• AIM OF THE EXERCISE
Find each line in the following listing that has the string "picture", then state the count and nothing else.
[RECORDS PROVIDED start]
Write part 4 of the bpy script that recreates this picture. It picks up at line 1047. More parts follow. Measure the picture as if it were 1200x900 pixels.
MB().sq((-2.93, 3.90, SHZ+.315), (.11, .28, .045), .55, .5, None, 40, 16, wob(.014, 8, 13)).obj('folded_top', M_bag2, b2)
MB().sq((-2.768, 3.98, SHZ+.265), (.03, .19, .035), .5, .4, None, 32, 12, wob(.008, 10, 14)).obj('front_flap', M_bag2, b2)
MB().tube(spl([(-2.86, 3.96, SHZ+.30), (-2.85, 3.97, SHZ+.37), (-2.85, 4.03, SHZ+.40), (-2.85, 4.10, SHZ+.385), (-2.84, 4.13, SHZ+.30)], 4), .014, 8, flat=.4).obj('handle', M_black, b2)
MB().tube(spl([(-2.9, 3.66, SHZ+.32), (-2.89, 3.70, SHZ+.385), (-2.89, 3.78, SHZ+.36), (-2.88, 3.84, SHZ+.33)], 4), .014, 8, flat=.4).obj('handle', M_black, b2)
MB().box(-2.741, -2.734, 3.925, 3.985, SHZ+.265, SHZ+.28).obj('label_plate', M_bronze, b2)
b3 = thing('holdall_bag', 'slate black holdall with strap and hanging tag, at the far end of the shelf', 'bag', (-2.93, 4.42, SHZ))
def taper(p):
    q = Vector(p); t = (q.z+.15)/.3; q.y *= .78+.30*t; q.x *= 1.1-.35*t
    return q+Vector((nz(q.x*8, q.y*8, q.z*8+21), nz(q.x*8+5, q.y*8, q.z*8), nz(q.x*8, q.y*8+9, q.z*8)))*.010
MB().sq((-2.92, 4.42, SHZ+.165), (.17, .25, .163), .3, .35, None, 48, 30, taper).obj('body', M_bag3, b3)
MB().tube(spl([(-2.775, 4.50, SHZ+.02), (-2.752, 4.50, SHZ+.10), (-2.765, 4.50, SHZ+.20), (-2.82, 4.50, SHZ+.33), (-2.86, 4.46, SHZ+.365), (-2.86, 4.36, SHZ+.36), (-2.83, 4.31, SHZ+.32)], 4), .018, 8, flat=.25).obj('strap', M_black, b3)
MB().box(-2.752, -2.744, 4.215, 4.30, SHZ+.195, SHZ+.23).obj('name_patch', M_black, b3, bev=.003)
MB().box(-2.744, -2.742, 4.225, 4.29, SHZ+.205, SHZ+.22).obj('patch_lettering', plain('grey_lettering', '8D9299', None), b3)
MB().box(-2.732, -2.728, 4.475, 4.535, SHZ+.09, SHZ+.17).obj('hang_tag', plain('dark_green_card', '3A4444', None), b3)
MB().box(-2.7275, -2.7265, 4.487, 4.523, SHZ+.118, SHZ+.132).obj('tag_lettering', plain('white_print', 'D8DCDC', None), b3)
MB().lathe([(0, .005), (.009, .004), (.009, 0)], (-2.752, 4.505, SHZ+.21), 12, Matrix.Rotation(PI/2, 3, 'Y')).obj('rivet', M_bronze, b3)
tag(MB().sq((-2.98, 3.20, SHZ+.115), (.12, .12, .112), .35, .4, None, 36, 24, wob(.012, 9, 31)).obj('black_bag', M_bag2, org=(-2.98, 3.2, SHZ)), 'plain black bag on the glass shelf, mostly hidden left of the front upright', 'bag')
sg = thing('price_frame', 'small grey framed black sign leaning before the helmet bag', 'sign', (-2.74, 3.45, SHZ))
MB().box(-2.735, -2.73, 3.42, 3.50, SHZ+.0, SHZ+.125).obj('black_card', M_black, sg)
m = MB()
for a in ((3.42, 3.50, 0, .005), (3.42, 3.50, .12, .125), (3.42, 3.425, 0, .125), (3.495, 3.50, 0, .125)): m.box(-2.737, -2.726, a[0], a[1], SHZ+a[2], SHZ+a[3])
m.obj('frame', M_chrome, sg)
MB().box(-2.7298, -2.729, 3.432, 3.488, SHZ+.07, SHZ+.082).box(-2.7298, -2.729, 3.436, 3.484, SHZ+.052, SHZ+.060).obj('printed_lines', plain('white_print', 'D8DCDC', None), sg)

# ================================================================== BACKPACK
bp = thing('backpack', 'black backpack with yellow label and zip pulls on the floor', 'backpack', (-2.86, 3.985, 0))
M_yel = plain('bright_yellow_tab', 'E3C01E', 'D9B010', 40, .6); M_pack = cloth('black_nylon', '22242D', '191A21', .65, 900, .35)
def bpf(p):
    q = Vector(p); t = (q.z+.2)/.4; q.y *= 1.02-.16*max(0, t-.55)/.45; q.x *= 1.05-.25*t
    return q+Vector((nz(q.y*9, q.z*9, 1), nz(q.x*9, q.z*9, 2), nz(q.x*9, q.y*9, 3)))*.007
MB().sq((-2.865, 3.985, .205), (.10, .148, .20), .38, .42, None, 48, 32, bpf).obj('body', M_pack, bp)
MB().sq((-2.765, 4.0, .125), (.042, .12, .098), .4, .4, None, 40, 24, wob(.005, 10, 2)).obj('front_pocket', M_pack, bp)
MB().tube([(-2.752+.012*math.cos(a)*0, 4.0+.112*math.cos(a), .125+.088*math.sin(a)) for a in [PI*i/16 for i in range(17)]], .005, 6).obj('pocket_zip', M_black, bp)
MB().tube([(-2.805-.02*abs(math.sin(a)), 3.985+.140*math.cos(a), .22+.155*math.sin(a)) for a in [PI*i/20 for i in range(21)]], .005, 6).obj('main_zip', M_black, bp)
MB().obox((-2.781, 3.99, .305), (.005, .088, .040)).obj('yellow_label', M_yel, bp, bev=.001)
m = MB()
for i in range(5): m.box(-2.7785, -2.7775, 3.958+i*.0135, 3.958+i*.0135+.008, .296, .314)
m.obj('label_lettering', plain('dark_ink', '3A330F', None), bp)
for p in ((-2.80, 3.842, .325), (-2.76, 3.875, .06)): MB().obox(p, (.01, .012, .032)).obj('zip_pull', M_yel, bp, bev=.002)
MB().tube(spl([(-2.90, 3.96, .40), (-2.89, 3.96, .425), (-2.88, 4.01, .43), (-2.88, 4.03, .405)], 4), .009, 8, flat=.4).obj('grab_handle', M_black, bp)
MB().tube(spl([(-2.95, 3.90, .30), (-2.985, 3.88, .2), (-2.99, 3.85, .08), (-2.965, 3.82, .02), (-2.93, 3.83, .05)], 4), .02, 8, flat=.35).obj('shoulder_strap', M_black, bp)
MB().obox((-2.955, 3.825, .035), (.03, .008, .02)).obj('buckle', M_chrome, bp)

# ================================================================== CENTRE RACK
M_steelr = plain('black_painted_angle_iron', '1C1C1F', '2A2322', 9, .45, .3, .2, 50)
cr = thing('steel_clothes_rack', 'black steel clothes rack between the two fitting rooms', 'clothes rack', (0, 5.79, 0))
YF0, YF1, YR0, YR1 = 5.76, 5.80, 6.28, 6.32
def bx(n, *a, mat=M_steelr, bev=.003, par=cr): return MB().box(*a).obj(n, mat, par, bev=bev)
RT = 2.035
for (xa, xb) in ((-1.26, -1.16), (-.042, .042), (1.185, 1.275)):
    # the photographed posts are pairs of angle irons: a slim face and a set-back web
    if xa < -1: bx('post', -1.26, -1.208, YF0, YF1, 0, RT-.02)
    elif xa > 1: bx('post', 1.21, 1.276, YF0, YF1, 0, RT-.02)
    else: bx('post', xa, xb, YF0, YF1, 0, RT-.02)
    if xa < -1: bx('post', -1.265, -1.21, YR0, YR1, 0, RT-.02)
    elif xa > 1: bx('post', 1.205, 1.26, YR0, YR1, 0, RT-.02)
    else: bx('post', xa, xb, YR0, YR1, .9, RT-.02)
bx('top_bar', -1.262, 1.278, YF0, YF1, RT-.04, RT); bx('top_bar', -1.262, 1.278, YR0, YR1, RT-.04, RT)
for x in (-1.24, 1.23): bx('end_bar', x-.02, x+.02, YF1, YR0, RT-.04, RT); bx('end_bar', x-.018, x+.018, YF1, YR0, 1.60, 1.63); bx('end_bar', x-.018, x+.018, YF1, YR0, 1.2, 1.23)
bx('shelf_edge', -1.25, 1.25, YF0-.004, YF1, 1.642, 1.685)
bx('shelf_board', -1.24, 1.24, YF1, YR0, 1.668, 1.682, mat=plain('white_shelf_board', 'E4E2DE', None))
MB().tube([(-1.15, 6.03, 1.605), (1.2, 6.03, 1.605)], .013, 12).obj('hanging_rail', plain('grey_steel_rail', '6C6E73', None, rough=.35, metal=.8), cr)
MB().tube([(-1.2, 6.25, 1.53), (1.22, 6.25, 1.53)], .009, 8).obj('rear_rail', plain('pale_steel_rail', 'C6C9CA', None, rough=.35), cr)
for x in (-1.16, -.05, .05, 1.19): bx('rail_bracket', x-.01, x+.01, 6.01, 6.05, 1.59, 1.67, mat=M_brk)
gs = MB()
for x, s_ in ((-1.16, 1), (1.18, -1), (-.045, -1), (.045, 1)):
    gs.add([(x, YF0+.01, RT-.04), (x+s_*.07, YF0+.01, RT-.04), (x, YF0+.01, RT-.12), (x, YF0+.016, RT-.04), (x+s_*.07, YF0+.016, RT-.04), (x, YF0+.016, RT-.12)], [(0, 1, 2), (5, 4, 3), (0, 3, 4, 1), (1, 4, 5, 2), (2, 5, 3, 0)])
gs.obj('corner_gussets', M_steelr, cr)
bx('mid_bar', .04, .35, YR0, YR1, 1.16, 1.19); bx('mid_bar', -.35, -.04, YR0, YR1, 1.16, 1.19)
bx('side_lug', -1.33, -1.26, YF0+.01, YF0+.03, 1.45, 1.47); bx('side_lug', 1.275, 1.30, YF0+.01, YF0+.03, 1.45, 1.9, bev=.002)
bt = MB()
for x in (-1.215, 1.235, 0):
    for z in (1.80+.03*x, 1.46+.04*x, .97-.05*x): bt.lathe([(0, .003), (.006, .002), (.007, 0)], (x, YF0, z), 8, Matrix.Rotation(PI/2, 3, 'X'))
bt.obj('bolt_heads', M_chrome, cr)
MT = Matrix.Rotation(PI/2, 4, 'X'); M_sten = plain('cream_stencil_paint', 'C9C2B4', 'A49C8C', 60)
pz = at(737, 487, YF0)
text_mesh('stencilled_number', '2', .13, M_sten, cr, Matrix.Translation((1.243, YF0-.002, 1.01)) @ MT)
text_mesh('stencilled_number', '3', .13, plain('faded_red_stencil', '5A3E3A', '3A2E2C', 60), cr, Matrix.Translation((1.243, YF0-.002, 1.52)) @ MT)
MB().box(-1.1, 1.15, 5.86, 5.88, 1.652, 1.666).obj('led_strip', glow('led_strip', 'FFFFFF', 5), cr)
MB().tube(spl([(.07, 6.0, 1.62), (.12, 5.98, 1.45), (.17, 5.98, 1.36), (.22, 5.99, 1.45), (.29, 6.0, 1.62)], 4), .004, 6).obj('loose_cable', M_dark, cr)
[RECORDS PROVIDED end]
[RECORDS PROVIDED start]
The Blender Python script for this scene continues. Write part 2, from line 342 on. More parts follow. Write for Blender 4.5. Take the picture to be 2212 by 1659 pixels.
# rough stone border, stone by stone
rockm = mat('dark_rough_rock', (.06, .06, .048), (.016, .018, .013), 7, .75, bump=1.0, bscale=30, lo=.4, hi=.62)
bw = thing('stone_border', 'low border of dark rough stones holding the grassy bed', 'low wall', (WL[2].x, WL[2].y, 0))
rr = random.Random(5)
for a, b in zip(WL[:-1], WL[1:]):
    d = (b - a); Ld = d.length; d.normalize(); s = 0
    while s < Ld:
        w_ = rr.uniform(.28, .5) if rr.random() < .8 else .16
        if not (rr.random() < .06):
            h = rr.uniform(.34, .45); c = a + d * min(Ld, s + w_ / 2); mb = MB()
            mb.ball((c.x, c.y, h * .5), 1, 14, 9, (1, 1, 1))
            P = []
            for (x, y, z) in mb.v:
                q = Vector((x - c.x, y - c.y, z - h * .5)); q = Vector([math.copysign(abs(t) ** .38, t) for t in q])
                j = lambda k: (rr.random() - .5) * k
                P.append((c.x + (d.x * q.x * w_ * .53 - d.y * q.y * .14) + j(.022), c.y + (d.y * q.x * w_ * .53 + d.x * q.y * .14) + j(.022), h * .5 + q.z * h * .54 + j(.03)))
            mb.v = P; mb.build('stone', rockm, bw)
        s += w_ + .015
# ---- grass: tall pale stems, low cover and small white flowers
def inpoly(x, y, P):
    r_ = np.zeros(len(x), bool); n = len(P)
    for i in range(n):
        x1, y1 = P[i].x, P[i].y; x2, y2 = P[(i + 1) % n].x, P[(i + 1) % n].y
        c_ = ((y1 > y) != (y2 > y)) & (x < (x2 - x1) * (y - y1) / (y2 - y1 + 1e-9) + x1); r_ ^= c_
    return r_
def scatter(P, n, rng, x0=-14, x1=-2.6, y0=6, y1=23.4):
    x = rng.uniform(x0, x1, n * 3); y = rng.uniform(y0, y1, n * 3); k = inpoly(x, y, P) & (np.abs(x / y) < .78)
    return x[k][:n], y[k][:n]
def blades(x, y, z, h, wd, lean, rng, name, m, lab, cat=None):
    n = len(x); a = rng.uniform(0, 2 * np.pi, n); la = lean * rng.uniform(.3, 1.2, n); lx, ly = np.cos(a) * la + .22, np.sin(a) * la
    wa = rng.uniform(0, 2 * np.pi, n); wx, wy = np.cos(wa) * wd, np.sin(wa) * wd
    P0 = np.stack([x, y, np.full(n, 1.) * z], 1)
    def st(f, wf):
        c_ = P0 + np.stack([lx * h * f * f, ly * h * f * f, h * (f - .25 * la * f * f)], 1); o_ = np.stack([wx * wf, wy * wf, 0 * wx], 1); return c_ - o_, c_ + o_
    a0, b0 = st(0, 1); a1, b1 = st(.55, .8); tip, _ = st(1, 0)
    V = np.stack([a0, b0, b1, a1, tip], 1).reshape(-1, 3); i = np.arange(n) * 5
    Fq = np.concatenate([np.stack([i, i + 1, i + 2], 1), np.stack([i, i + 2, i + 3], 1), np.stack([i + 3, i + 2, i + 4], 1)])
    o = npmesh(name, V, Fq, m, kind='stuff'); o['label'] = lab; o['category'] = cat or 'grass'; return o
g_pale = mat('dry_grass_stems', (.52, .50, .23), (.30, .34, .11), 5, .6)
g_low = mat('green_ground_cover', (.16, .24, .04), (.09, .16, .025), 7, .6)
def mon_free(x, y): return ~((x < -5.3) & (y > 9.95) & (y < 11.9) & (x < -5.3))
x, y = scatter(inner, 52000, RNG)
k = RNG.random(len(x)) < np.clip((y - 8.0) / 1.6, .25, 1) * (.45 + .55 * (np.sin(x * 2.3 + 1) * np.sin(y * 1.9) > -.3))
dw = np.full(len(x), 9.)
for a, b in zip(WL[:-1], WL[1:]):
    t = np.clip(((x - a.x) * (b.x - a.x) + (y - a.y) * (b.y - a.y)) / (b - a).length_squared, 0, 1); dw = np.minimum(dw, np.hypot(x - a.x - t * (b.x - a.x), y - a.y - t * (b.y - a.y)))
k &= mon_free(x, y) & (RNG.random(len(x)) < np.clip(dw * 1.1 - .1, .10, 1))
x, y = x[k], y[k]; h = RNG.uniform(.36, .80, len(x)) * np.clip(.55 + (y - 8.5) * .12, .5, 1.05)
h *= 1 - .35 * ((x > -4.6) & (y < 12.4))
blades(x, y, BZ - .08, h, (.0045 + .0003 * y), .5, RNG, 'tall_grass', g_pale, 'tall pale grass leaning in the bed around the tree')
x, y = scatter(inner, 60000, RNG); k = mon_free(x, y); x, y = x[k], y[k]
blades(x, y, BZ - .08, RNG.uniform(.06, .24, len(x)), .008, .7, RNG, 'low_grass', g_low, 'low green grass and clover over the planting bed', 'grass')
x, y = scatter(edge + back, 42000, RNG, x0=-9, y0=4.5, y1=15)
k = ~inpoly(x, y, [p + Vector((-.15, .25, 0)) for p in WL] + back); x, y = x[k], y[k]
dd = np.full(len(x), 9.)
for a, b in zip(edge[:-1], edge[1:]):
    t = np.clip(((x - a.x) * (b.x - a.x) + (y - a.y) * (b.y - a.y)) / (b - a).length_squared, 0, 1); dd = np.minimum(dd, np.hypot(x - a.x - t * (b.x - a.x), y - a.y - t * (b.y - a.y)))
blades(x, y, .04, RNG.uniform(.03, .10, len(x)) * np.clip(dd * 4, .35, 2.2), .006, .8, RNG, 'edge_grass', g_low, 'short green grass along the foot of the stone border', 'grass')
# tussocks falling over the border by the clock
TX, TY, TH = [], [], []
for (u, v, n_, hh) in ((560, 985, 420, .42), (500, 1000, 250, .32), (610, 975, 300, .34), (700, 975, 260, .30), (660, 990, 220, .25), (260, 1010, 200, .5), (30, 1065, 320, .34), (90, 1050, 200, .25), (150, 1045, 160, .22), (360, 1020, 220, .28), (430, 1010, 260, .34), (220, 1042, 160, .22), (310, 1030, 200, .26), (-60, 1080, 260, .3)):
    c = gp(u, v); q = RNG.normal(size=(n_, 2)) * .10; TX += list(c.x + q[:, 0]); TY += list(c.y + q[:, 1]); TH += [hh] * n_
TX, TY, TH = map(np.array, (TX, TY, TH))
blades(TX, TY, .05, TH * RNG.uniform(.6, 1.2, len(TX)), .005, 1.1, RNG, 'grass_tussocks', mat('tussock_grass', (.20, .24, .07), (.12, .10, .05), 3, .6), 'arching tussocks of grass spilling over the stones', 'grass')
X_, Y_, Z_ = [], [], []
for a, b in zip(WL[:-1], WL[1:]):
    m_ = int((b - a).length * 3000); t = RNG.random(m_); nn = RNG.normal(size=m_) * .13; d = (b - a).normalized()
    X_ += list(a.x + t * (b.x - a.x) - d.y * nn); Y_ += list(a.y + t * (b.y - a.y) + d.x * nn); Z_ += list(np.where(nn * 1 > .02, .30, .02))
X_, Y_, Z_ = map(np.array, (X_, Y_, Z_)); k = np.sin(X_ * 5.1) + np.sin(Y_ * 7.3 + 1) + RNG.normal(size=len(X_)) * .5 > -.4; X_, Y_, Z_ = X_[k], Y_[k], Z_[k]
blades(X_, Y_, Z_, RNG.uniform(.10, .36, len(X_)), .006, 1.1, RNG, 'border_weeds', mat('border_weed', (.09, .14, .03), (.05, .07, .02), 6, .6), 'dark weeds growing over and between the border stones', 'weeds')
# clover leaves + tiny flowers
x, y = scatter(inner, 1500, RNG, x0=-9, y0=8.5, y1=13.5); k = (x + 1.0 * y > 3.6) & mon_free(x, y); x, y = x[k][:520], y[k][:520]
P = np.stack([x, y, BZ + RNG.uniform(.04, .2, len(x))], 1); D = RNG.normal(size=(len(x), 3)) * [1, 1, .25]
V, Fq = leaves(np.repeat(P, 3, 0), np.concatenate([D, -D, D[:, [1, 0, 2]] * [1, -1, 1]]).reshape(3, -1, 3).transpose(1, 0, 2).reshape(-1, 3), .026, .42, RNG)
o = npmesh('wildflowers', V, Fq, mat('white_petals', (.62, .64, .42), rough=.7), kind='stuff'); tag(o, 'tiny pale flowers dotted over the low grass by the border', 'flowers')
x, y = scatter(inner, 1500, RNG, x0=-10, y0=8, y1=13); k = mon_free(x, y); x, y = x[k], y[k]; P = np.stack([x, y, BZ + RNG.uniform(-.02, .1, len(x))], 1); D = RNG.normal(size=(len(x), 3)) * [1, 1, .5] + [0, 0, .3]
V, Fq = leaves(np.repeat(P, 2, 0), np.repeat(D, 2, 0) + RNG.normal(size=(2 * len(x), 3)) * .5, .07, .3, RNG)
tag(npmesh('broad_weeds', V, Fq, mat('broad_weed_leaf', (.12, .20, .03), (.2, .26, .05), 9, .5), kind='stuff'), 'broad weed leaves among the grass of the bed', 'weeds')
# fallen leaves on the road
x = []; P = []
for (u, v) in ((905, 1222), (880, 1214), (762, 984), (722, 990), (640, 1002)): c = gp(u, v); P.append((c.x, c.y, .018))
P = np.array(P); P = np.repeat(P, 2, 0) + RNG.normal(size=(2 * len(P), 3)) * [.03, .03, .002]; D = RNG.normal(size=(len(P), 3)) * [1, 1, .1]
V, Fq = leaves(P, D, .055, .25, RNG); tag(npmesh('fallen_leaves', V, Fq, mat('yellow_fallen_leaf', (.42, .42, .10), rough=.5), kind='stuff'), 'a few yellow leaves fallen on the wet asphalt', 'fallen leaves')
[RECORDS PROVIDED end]
• REPLY
2